До войны я успел прожить три с половиной года, но запомнил из того времени лишь два эпизода общей протяжённостью, может, секунд десять-пятнадцать: как меня заставляли в районной больнице проглотить таблетку горького до рвоты акрихина и как тёплым летним днём везли меня на телеге (возможно после того, как выписали из больницы) мимо ярко цветущего пойменного луга. Ехали-ехали, а потом телега остановилась, меня ссадили на землю – и я, задыхаясь от невесть почему нахлынувшего счастья, побежал в заросли луговых цветов выше меня ростом. Возможно, так запечатлелись в памяти два полюса моей довоенной жизни – самые неприятные и самые счастливые секунды.

А начало войны не помню. Видимо, оно не было отмечено каким-то эмоциональным всплеском, осознать же в отвлечённых понятиях рубежный смысл происходящего тогдашний мой возраст ещё не позволял.

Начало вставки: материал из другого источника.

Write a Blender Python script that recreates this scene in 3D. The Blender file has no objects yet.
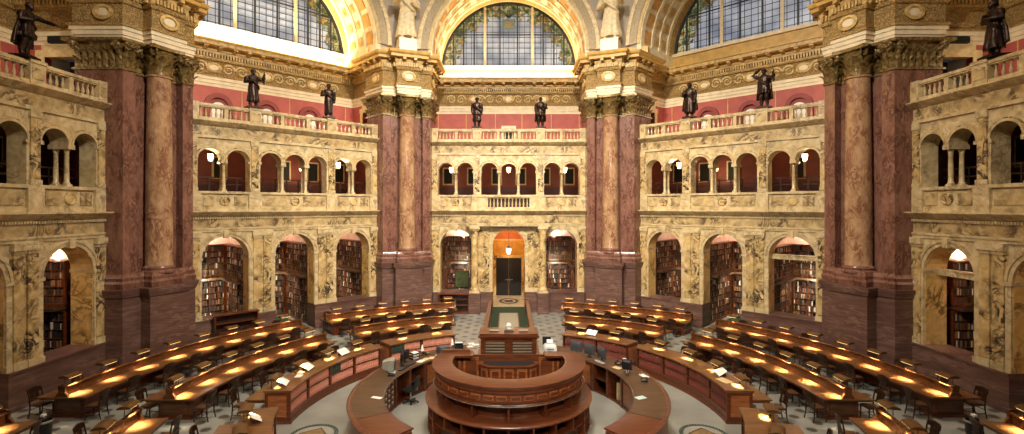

Первое воспоминание, связанное непосредственно с войной, пришлось на конец июля или начало августа сорок первого года. Стояли погожие летние дни. Утром, выглянув за калитку, я увидел, что обширный колхозный двор рядом с домом, где мы тогда жили, и луг через дорогу заполнен красноармейской частью: пасутся стреноженные кони, дымят полевые кухни, группками здесь и там расположились люди в гимнастёрках и пилотках. Похоже, они отдыхали, но вряд ли после боя, скорее – на пути к фронту. Мама послала меня к ним с пачкой старых газет – наверно, для самокруток. (А что бы ещё нашлось в доме нужное для них?) Красноармейцы встретили меня очень дружелюбно, о чём-то порасспрашивали, одарили школьной тетрадкой, Я ещё два-три раза в тот день бегал к ним, уже как к старым знакомым. Казалось, это добрососедство – надолго.

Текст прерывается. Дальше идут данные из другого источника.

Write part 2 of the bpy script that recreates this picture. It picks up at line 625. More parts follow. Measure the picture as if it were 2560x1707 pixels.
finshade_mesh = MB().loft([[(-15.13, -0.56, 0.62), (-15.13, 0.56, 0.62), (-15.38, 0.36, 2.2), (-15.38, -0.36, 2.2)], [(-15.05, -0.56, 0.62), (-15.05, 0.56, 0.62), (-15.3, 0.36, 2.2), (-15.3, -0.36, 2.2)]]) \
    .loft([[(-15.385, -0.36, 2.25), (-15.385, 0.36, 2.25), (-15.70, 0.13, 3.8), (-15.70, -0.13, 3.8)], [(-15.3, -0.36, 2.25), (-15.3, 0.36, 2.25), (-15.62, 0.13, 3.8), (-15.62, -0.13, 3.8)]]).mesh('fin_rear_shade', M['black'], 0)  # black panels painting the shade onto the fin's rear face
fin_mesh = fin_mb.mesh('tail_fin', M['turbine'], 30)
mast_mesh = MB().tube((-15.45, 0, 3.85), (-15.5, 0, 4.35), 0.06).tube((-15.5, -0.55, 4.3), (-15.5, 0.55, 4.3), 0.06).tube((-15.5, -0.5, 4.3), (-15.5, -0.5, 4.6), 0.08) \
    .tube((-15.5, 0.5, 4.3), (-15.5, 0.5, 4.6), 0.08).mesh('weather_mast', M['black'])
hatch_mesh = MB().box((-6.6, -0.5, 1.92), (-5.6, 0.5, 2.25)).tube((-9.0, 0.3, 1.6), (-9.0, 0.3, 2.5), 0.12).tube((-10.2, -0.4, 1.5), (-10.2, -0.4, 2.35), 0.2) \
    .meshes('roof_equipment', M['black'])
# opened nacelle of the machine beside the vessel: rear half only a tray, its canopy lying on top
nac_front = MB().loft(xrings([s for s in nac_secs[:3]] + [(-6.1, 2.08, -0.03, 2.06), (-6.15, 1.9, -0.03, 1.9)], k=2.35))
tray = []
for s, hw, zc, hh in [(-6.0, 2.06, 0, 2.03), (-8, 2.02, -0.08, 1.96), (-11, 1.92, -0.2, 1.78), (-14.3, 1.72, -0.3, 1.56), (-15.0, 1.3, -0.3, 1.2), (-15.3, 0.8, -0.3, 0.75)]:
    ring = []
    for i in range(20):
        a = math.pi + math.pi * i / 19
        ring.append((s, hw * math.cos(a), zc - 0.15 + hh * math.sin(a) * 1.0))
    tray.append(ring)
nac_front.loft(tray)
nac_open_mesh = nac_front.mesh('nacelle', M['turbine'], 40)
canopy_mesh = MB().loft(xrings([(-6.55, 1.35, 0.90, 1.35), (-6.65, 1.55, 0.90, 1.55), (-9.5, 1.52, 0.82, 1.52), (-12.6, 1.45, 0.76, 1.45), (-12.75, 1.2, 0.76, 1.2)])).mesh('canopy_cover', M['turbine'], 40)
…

Но на следующее утро луг и двор были пусты, даже мусора не осталось. Мы семьёй сели «снедать» (завтракать, на писаревском диалекте – скорее белорусском, нежели русском). Хорошо запомнилось, что было на столе: варёная «бульба» и солёные огурцы. Не успели мы закончить завтрак – вбегает перепуганная соседка: мол, совсем близко, на огородах, - танки с крестами. Выбежали во двор – стрёкот моторов с улицы. Приоткрыли калитку: мимо нашего двора в густом облаке пыли движется колонна мотоциклистов. Грязно-зелёные мундиры с закатанными рукавами, сверкающие белки глаз на чёрных от дорожной пыли лицах – точь-в-точь, как в немецкой кинохронике военных лет, которая стала появляться на наших экранах десятилетия спустя.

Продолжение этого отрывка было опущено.